Selain Edhy, KPK juga telah menetapkan enam tersangka lainnya dalam kasus ini. Mereka adalah Stafsus Menteri KKP Safri, Stafsus Menteri KKP Andreau Pribadi Misata (APM). Kemudian, pengurus PT ACK Siswadi (SWD), serta Staf Istri Menteri KKP Ainul Faqih (AF) dan Amiril Mukminin (AM). Sementara, satu tersangka pemberi suap yakni Direktur PT DPP Suharjito (SJT).

Edhy bersama Safri, Andreau Pribadi Misanta, Siswadi, Ainul Faqih, dan Amril Mukminin diduga menerima suap sebesar Rp10,2 miliar dan USD 100 ribu dari Suharjito. Suap tersebut diberikan agar Edhy memberikan izin kepada PT Dua Putra Perkasa Pratama untuk menerima izin sebagai eksportir benur.

Perusahaan Suharjito telah 10 kali mengirim benih lobster dengan menggunakan jasa PT Aero Citra Kargo (PT ACK). Untuk melakukan ekspor benih lobster hanya dapat melalui forwarder PT Aero Citra Kargo dengan biaya angkut Rp1.800/ekor.
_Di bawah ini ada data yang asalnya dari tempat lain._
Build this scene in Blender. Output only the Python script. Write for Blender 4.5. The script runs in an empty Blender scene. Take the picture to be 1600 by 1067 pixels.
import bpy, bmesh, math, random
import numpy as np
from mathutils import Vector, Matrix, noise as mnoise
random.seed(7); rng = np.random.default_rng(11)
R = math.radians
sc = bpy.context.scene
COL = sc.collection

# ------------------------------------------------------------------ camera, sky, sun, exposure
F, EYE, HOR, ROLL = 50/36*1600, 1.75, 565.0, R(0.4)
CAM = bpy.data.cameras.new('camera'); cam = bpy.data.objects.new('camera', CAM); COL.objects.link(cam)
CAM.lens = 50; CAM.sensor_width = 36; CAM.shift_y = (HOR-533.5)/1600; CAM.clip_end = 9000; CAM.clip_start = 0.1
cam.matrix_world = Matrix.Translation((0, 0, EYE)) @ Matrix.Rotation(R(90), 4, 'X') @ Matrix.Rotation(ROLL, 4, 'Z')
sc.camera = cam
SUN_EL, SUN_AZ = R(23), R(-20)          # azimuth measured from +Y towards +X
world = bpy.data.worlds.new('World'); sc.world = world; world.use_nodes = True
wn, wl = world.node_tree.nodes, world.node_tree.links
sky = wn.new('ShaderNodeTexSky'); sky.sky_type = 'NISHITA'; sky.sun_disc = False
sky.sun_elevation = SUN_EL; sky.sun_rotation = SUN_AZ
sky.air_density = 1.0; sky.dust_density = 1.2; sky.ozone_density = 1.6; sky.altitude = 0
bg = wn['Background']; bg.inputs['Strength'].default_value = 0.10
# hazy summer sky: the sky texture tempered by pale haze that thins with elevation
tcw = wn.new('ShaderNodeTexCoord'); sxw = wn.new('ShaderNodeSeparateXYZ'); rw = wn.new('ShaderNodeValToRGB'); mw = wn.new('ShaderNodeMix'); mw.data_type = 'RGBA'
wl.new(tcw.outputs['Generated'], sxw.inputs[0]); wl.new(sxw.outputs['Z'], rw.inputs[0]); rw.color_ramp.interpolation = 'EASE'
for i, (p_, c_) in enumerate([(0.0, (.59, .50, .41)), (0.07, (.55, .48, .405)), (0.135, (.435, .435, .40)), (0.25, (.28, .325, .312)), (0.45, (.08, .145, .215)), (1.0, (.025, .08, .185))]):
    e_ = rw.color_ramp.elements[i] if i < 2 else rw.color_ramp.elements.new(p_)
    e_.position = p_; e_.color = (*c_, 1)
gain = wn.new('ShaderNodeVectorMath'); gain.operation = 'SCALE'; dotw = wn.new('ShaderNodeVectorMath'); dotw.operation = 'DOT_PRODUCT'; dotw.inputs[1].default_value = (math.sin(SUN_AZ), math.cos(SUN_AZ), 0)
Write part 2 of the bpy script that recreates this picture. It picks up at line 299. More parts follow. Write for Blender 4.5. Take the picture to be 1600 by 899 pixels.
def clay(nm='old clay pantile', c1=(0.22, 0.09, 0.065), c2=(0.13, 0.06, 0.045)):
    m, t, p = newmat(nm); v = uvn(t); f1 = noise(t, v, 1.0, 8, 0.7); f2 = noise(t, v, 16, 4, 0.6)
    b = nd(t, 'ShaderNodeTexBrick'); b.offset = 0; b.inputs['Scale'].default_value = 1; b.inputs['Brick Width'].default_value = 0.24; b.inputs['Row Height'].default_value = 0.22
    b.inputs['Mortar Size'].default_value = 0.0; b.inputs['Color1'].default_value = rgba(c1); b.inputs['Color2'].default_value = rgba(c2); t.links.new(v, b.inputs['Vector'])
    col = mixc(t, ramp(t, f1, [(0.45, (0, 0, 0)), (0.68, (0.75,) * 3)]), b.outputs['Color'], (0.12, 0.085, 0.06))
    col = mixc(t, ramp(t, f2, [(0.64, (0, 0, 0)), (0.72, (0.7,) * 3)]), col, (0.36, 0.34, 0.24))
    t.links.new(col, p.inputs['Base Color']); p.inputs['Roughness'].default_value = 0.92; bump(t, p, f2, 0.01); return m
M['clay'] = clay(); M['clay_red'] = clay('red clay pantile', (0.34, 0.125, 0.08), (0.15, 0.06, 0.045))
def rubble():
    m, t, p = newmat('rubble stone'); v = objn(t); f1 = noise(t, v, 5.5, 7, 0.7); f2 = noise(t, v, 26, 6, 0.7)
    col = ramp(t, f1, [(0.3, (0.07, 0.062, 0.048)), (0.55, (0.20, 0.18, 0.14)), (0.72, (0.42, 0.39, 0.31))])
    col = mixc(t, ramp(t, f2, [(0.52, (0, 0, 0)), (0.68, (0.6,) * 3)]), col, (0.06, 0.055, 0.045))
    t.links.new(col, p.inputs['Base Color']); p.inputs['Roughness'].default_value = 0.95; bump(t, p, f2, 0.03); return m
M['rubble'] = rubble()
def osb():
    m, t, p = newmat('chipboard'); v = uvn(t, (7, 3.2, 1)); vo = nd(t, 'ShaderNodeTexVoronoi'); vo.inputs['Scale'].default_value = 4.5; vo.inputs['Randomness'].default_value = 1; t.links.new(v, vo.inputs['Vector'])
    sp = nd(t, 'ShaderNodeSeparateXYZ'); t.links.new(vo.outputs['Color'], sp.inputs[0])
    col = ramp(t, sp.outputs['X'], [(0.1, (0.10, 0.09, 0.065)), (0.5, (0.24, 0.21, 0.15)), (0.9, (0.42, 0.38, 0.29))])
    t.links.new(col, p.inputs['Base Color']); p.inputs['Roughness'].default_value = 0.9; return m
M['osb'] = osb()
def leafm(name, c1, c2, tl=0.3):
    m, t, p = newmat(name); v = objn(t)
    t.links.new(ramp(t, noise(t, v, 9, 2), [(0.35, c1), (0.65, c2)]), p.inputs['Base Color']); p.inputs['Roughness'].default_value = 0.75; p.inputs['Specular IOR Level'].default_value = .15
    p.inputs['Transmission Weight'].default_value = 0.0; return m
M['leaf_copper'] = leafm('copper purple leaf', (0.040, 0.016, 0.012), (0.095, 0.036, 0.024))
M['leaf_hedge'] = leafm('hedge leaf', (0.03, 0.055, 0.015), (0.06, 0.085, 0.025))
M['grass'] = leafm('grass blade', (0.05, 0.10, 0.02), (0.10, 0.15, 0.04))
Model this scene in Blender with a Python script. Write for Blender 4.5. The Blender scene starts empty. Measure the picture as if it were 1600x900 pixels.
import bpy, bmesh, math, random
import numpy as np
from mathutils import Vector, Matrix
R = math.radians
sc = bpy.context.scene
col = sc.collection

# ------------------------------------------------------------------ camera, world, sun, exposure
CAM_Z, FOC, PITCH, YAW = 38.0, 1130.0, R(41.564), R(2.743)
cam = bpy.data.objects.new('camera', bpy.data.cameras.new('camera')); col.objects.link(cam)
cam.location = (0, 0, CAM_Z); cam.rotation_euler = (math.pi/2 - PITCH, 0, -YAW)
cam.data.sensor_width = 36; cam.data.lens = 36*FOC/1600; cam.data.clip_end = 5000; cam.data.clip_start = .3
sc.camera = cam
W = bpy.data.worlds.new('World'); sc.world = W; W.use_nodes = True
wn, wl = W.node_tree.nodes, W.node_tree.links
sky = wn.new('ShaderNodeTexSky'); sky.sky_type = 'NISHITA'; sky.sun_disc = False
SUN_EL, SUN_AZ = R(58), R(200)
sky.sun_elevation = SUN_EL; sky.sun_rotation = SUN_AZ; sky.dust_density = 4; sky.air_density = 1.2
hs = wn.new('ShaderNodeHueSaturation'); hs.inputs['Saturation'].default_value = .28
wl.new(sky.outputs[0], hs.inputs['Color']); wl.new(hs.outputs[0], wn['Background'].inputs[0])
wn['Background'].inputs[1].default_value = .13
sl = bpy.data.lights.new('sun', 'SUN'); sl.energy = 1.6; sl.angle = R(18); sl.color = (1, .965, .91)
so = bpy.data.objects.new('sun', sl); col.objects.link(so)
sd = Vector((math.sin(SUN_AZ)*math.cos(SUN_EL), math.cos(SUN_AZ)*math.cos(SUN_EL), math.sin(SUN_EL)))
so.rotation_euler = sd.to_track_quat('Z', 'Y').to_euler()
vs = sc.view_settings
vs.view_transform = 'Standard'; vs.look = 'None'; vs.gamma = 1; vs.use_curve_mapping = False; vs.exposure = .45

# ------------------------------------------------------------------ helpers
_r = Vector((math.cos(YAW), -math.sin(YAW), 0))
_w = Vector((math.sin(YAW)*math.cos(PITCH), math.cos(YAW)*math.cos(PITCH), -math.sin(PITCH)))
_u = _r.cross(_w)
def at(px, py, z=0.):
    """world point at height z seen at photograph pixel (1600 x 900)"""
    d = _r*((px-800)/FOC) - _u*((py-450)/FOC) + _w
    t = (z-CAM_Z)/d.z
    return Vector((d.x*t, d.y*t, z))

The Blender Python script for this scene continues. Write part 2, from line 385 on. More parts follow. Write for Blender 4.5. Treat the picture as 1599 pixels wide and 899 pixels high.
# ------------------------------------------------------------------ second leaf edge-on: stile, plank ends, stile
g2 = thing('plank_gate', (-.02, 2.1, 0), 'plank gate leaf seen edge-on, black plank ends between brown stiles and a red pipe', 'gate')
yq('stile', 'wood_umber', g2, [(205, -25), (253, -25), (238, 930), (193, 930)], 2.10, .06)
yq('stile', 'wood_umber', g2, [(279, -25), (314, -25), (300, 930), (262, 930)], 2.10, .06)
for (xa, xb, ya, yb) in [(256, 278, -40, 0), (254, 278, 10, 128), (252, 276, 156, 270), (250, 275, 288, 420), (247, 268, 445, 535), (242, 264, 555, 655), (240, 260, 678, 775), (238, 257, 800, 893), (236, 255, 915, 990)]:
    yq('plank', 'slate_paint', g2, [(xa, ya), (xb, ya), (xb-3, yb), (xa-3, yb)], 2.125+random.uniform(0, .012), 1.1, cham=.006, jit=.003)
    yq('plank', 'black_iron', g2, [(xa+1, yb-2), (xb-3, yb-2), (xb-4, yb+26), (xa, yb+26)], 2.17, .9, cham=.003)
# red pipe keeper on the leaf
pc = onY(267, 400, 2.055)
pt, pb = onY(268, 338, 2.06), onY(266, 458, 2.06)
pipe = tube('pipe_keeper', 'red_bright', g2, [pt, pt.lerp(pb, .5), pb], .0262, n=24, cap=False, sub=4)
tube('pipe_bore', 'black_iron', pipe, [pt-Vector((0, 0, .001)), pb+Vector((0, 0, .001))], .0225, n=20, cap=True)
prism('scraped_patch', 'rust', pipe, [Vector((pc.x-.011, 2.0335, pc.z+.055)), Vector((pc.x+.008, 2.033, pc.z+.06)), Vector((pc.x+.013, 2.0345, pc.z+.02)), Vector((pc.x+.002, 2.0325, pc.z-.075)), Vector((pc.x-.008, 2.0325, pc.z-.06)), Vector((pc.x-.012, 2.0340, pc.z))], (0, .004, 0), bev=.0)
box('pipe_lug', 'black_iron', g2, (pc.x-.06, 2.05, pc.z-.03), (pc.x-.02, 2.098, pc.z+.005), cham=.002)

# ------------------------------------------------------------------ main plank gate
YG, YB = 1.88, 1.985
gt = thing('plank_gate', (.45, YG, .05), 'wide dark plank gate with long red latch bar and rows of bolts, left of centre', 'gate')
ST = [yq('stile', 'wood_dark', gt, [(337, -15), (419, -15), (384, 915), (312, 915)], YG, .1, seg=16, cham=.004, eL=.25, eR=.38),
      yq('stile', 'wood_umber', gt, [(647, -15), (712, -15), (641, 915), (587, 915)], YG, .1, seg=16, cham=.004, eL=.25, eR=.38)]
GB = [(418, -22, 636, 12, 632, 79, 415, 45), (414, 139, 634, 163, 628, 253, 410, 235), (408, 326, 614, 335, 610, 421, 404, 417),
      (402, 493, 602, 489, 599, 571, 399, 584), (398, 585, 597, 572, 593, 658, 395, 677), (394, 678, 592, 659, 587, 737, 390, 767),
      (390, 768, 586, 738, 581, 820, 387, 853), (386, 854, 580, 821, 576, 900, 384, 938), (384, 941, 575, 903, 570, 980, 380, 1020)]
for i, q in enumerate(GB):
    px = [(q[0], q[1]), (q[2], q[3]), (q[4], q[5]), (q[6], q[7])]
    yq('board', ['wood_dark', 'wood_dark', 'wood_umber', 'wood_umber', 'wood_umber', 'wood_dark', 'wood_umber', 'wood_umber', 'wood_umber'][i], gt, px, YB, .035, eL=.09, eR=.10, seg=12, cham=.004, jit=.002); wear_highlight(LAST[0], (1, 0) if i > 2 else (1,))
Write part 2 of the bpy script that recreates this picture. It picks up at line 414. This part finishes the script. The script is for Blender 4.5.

Diduga upaya suap itu dimulai dengan Surat Keputusan Nomor 53/KEP MEN-KP/2020 tentang Tim Uji Tuntas (Due Diligence) Perizinan Usaha Perikanan Budidaya Lobster yang diterbitkan Edhy pada 14 Mei 2020.

Sebagian uang suap tersebut digunakan oleh Edhy dan istrinya Iis Rosyati Dewi untuk belanja barang mewah di Honolulu, Hawaii, Amerika Serikat pada 21-23 November 2020. Sekitar Rp750 juta digunakan untuk membeli jam tangan Rolex, tas Tumi dan Louis Vuitton serta baju Old Navy.

Baca juga: Dukung Juliari dan Edhy Prabowo Dihukum Mati, Abraham Samad: Agar Beri Efek Jera


Atas perbuatannya, para penerima suap disangkakan melanggar Pasal 12 ayat (1) huruf a atau b atau Pasal 11 Undang-Undang Nomor 31 Tahun 1999 sebagaimana telah diubah dengan UU Nomor 20 Tahun 2001 tentang Pemberantasan Tipikor Juncto Pasal 55 ayat (1) ke-1 KUHP, Juncto Pasal 64 ayat (1) KUHP.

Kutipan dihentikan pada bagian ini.